__TASK MATERIAL__:

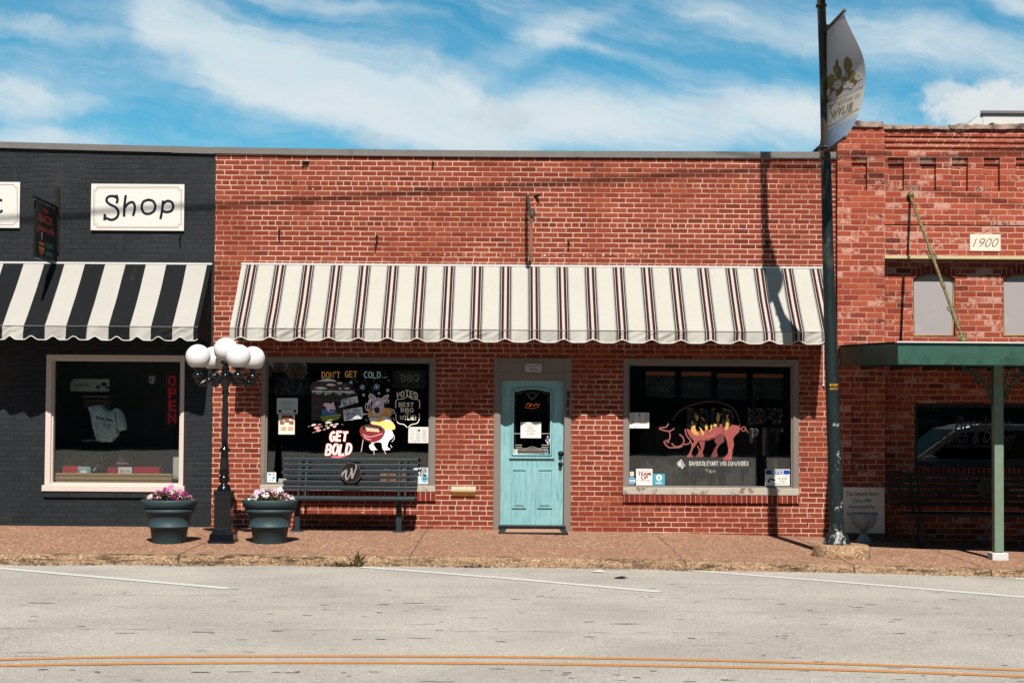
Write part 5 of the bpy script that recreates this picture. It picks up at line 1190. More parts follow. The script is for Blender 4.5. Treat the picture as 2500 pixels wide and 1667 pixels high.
pt.stroke([(762, 954), (786, 953)], 1.6, SN); pt.stroke([(802, 954), (826, 955)], 1.6, SN); pt.stroke([(834, 957), (866, 959)], 1.6, SN)
pt.frame_ = None
for q in ([(766, 974), (766, 1016)], [(786, 974), (786, 1014)], [(766, 975), (828, 977)], [(767, 994), (786, 994)], [(767, 1015), (786, 1013)]): pt.stroke(q, 2.2, C(86, 66, 58), 0)
for i in range(7): pt.stroke([(769, 979+i*2.2), (783, 979+i*2.2)], .7, C(60, 56, 54), 0)
pt.poly([(787, 978), (827, 979), (827, 1010), (787, 1012)], C(22, 20, 22))
# pig looking out of the window
pt.poly([(785, 1008), (788, 1000), (796, 998), (806, 1004), (818, 1002), (822, 1010), (818, 1014), (800, 1013), (788, 1014)], C(66, 104, 158), True)
for x, y in ((790, 1003), (796, 1006), (803, 1008), (814, 1006)): pt.stroke([(x, y), (x+1.5, y+6)], .8, C(40, 70, 120), 0)
PF, PL = C(222, 192, 200), C(50, 36, 40)
pt.poly([(795, 988), (800, 983), (807, 985), (815, 988), (818, 994), (815, 1000), (811, 1006), (803, 1004), (797, 999)], PF, True)
pt.poly([(789, 990), (792, 984), (799, 984), (798, 992), (793, 992)], PF, True); pt.poly([(808, 986), (813, 981), (815.5, 984), (814, 990)], PF, True)
pt.ell(805.5, 992, 2.6, 3.4, C(238, 230, 214)); pt.ell(812, 990.5, 2.0, 2.6, C(238, 230, 214)); pt.ell(806.5, 993, .8, 1, PL, 0, 8); pt.ell(812.5, 991, .7, .9, PL, 0, 8)
pt.ell(816, 996.5, 3.8, 3.6, C(228, 186, 192)); pt.ell(815, 996.5, .7, 1.5, PL, 0, 8); pt.ell(817.6, 996.2, .7, 1.5, PL, 0, 8)
pt.poly([(805, 1000), (810, 999), (813, 1001), (810, 1004.5), (806, 1003)], C(44, 20, 24), True)
pt.poly([(782, 1017), (832, 1010), (829, 1023), (788, 1029)], C(120, 138, 60)); pt.poly([(782, 1017), (832, 1010), (832, 1012.5), (783, 1019.5)], C(150, 168, 84))
for x in (793, 803, 812, 820): pt.stroke([(x, 1013), (x, 1019)], .8, PL, 0)
for cx, cy, rx, ry, cc in ((766, 1037, 6, 2.6, 0), (780, 1036, 5, 2, 1), (800, 1031, 6, 3, 2), (806, 1031, 4, 2, 0), (774, 1044, 7, 3.4, 3), (785, 1041, 3, 1.6, 1), (810, 1037, 5, 2.6, 2), (797, 1039, 4, 2, 1), (822, 1035, 5, 2, 0), (778, 1050.5, 6, 3, 3), (792, 1048, 4, 2, 1), (801, 1044, 4, 2.6, 2), (817, 1041, 4.5, 2.4, 0)):
    pt.ell(cx, cy, rx, ry, (C(190, 170, 160), C(120, 112, 108), C(186, 160, 156), C(206, 136, 132))[cc], -12, 12)
for q in ([(752, 1041), (758, 1040)], [(763, 1056), (771, 1053)], [(834, 1036), (838, 1036)]): pt.stroke(q, 1, C(150, 140, 136), 0)
# speech bubbles
pt.poly([(833, 975), (872, 967), (875, 982), (836, 993), (826, 995), (833, 988)], C(206, 214, 220))
pt.brush('HENRY,GET IN', 834, 973, 870, 978.5, .9, BLK, .05); pt.brush('RIGHT NOW OR', 835, 980, 868, 985.5, .9, BLK, .05); pt.brush("YOU'LL GET SICK!", 837, 985.5, 872, 990.5, .9, BLK, .05)
pt.poly([(838, 1000), (884, 993), (887, 1009), (904, 1009), (886, 1014), (885, 1021), (840, 1027.5)], C(206, 214, 220))
pt.brush('NOT NOW', 840, 997.5, 879, 1005, 1.4, BLK, .05); pt.brush("MARTHA,I'M", 840, 1007, 880, 1014, 1.2, BLK, .05); pt.brush("GRILLIN'!", 846, 1015, 882, 1023, 1.2, BLK, .05)
# snowflakes
for cx, cy, r_ in ((885, 945, 7), (919.5, 944, 8), (857.5, 933, 4), (947, 952.5, 4.2), (888, 964, 4), (925.5, 960, 3), (795, 962, 3), (831, 962, 2.4)):
    for k_ in range(4):
        a_ = pi*k_/4+.2; pt.stroke([(cx-r_*math.cos(a_), cy-r_*math.sin(a_)), (cx+r_*math.cos(a_), cy+r_*math.sin(a_))], 1.3, C(168, 190, 202), 0)
rn = random.Random(9)
for i in range(26): pt.ell(rn.uniform(840, 962), rn.uniform(926, 958), .8, .8, C(186, 200, 206), 0, 6)
# grilling pig
LG = C(204, 196, 208); YEL = C(222, 160, 72); YE2 = C(236, 196, 112)
pt.poly([(940, 1049), (956, 1050), (960, 1066), (950, 1076), (946, 1090), (953, 1096), (936, 1098), (930, 1080), (912, 1082), (918, 1096), (908, 1099), (903, 1090), (915, 1070)], C(232, 220, 222), True)
pt.poly([(899, 1009), (903, 1000), (910, 1003), (916, 1010), (928, 1012), (934, 998), (943, 995), (953, 1001), (955, 1014), (948, 1022), (958, 1030), (965, 1046), (950, 1049), (934, 1044), (905, 1033), (912, 1020), (900, 1020)], YEL, True)
pt.poly([(906, 1032), (920, 1022), (946, 1024), (960, 1032), (964, 1046), (940, 1048)], YE2, True)
for q in ([(920, 1016), (926, 1022), (924, 1030), (932, 1036)], [(940, 1002), (946, 1006), (943, 1010), (949, 1014)], [(905, 1006), (908, 1011)], [(944, 1030), (950, 1036), (948, 1042)], [(932, 1030), (936, 1036)]): pt.stroke(q, .8, C(166, 96, 40))
for a_ in range(3): pt.stroke([(950+a_*3.5, 996+a_), (956+a_*3.5, 1002), (957+a_*3.5, 1010)], .9, WHI)
pt.poly([(901, 1020), (906, 1016), (920, 1017), (922, 1024), (912, 1029), (903, 1027)], C(206, 200, 214), True); pt.poly([(932, 1015), (944, 1014), (956, 1022), (952, 1029), (940, 1026)], C(206, 200, 214), True)
for q in ([(901, 1020), (912, 1017), (921, 1018)], [(932, 1014), (944, 1015), (956, 1023)]): pt.stroke(q, 1.6, PL)
pt.poly([(912, 976), (924, 970), (934, 976), (938, 990), (934, 1004), (926, 1014), (918, 1014), (912, 1006), (908, 994)], C(194, 178, 192), True)      # head
pt.poly([(900, 966), (904, 960), (914, 965), (919, 974), (910, 980), (902, 974)], C(200, 184, 194), True); pt.poly([(929, 976), (938, 966), (950, 963), (946, 974), (936, 983)], C(200, 184, 194), True)
pt.poly([(903, 968), (906, 964), (912, 969), (914, 975)], C(176, 128, 140), True); pt.poly([(934, 976), (940, 969), (947, 967), (942, 975)], C(176, 128, 140), True)
pt.poly([(900, 976), (906, 977), (905, 984), (900, 984)], WHI, True); pt.poly([(914, 984), (925, 978), (926, 985), (918, 989)], WHI, True); pt.ell(916, 985, 1, 1.4, PL, 0, 8)
pt.stroke([(911, 982), (917, 978), (924, 974)], 1.4, PL)
pt.ell(898.5, 993, 8, 11, C(206, 186, 196), 8); pt.stroke([(898.5+8*math.cos(i*.35), 993+11*math.sin(i*.35)) for i in range(19)], .9, PL, 0); pt.ell(895, 993, 2.2, 6, PL, 4); pt.ell(901.5, 993.5, 2.4, 6.4, PL, 6)
pt.poly([(912, 998), (922, 993), (927, 999), (925, 1007), (915, 1008), (913, 1003)], C(44, 18, 22), True); pt.poly([(910, 1000), (914, 1001), (916, 1011), (912, 1012)], C(214, 206, 218), True)
for x in (941, 945, 949): pt.poly([(x-1.2, 976), (x+1.2, 975), (x, 988)], C(220, 226, 234))
# kettle grill with sausages
pt.poly([(878, 1050), (884, 1040), (904, 1036), (926, 1038), (938, 1047), (940, 1056), (932, 1070), (918, 1078), (904, 1079), (890, 1072), (881, 1062)], C(112, 34, 38), True)
pt.ell(909, 1045.5, 25, 8, C(30, 26, 26), 6)
for i in range(5): pt.poly([(893+i*6.4, 1043+i*.8), (898+i*6.4, 1043.5+i*.8), (901+i*6.4, 1052+i*.5), (895+i*6.4, 1051+i*.6)], C(222, 168, 136), True)
for i in range(6): pt.stroke([(892+i*6, 1045+i), (894+i*6, 1038+i*.6)], .8, C(110, 104, 100), 0)
pt.stroke([(886, 1060), (904, 1066), (934, 1058)], 1.8, C(216, 150, 150)); pt.stroke([(889, 1066), (897, 1071), (906, 1073)], 1.6, C(226, 170, 168))
for q in ([(887, 1073), (882, 1102)], [(911, 1079), (914, 1109)], [(929, 1073), (942, 1108)]): pt.stroke(q, 1.7, C(186, 168, 164), 0)
for q in ([(908, 1096), (913, 1097), (921, 1097)], [(940, 1097), (947, 1096), (951, 1098)]): pt.stroke(q, 1.5, WHI)
for q in ([(904, 1084), (902, 1090), (906, 1094)], [(961, 1060), (963, 1070), (957, 1078)], [(954, 1086), (957, 1092)], [(960, 1020), (963, 1026)], [(893, 1021), (896, 1028)]): pt.stroke(q, 1.0, WHI)
# GET BOLD, VOTED BEST BBQ IN WYLIE!
EDG = C(170, 84, 72)
pt.brush('GET', 807, 1054, 848, 1075, 4.2, WHI, .06, 3, EDG); pt.brush('BOLD', 797, 1084, 858, 1108, 4.4, WHI, .06, 4, EDG)
pt.poly([(810, 1113), (830, 1113), (848, 1109), (847, 1112), (830, 1117), (811, 1116)], C(214, 110, 110), True)
for i, ch_ in enumerate('VOTED'): pt.brush(ch_, 968+i*11, 957+abs(i-2)*2.4-4, 975.5+i*11, 968+abs(i-2)*2.4-2, 2.2, CRM, 0, (i-2)*-1.6)
pt.brush('BEST', 974, 983, 1010, 992, 1.7, CRM, .05); pt.brush('BBQ', 979, 996, 1009, 1005, 1.7, CRM, .05); pt.brush('IN', 991, 1007.5, 999, 1012, 1.2, CRM); pt.brush('WYLIE!', 977, 1014, 1016, 1024, 1.9, CRM, .05)
for s_ in (-1, 1):
    mx_ = 995.5; pt.stroke([(mx_+s_*29, 996), (mx_+s_*29, 980), (mx_+s_*24, 975), (mx_+s_*10, 973), (mx_, 966)], 1.8, CRM)
    pt.stroke([(mx_+s_*28.5, 1009), (mx_+s_*28, 1024), (mx_+s_*22, 1033), (mx_+s_*9, 1036), (mx_+s_*1.5, 1043)], 1.8, CRM)
pt.build('window_painting', PAINT, wl)

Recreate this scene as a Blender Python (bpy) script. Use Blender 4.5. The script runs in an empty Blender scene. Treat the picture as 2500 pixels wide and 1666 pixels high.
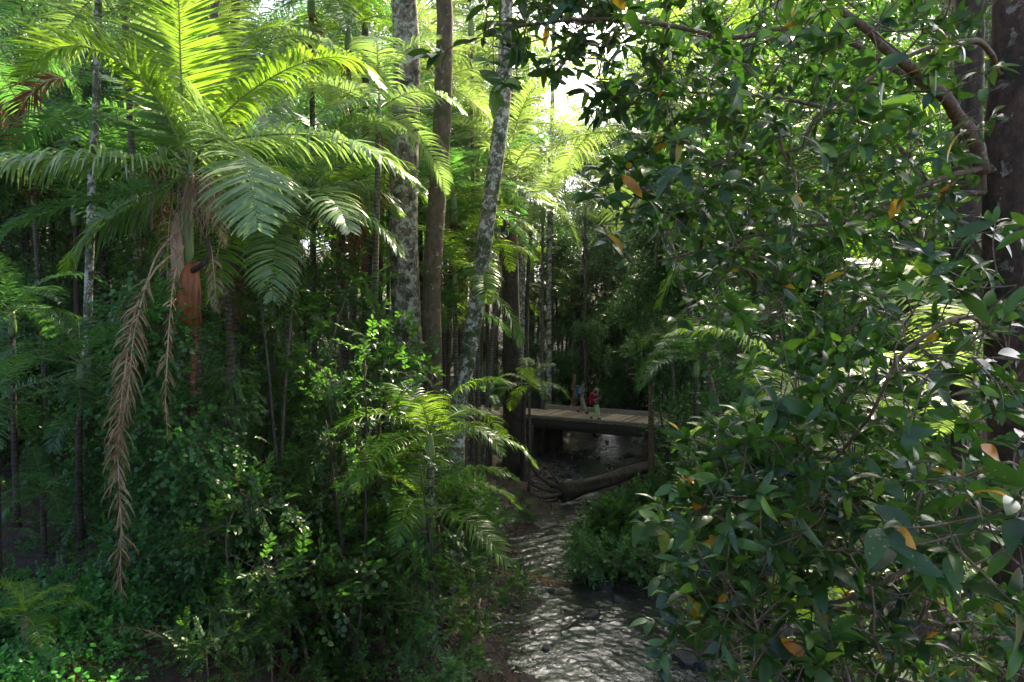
import bpy, math, random
import numpy as np
from mathutils import Vector, Matrix, Quaternion

# ------------------------------------------------------------------ camera, light, exposure
SC = bpy.context.scene
COL = SC.collection
CAM_H, PITCH, FPX = 7.9, math.radians(2.06), 1750.0
cam_d = bpy.data.cameras.new("camera")
cam = bpy.data.objects.new("camera", cam_d); COL.objects.link(cam)
cam.location = (0, 0, CAM_H)
cam.rotation_euler = (math.radians(90) - PITCH, 0, 0)
cam_d.sensor_width = 36; cam_d.lens = 36 * FPX / 2500
cam_d.clip_start = 0.05; cam_d.clip_end = 2000
SC.camera = cam

SUN_EL, SUN_AZ = math.radians(42), math.radians(30)      # azimuth clockwise from +Y
w = bpy.data.worlds.new("World"); SC.world = w; w.use_nodes = True
nt = w.node_tree; bg = nt.nodes["Background"]
sky = nt.nodes.new("ShaderNodeTexSky"); sky.sky_type = 'NISHITA'; sky.sun_disc = False
sky.sun_elevation = SUN_EL; sky.sun_rotation = SUN_AZ
sky.air_density = 0.5; sky.dust_density = 4.0; sky.ozone_density = 1.0
nt.links.new(sky.outputs[0], bg.inputs[0]); bg.inputs[1].default_value = 0.15
sd = bpy.data.lights.new("sun", 'SUN'); sd.energy = 3.9; sd.angle = math.radians(0.6); sd.color = (1.0, 0.90, 0.66)
sun = bpy.data.objects.new("sun", sd); COL.objects.link(sun)
sdir = Vector((math.sin(SUN_AZ) * math.cos(SUN_EL), math.cos(SUN_AZ) * math.cos(SUN_EL), math.sin(SUN_EL)))
sun.rotation_euler = sdir.to_track_quat('Z', 'Y').to_euler(); sun.location = (0, 0, 60)
SC.view_settings.view_transform = 'Standard'; SC.view_settings.look = 'None'
SC.view_settings.exposure = 2.2; SC.view_settings.gamma = 1.0
SC.render.engine = 'CYCLES'
cy = SC.cycles
cy.max_bounces = 5; cy.diffuse_bounces = 2; cy.glossy_bounces = 2; cy.transmission_bounces = 3
cy.transparent_max_bounces = 6; cy.volume_bounces = 0; cy.caustics_reflective = False; cy.caustics_refractive = False
cy.sample_clamp_indirect = 4.0; cy.use_denoising = True; cy.use_adaptive_sampling = True; cy.adaptive_threshold = 0.02

# ------------------------------------------------------------------ basics
RNG = np.random.default_rng(7)
random.seed(7)
UP = np.array([0, 0, 1.0])

def P(px, py, D):
    """point at forward distance D seen at reference position (px, py)"""
    dx, dz = (px - 1250) / FPX, -(py - 833) / FPX
    c, s = math.cos(PITCH), math.sin(PITCH)
    ry, rz = c + dz * s, dz * c - s
    return np.array([dx / ry * D, D, CAM_H + rz / ry * D])

def norm(v):
    v = np.asarray(v, float)
    return v / np.maximum(np.linalg.norm(v, axis=-1, keepdims=True), 1e-9)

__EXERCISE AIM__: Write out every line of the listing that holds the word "this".

__FINAL RESULT__:
Write part 5 of the bpy script that recreates this picture. It picks up at line 1190. More parts follow. The script is for Blender 4.5. Treat the picture as 2500 pixels wide and 1667 pixels high.
Recreate this scene as a Blender Python (bpy) script. Use Blender 4.5. The script runs in an empty Blender scene. Treat the picture as 2500 pixels wide and 1666 pixels high.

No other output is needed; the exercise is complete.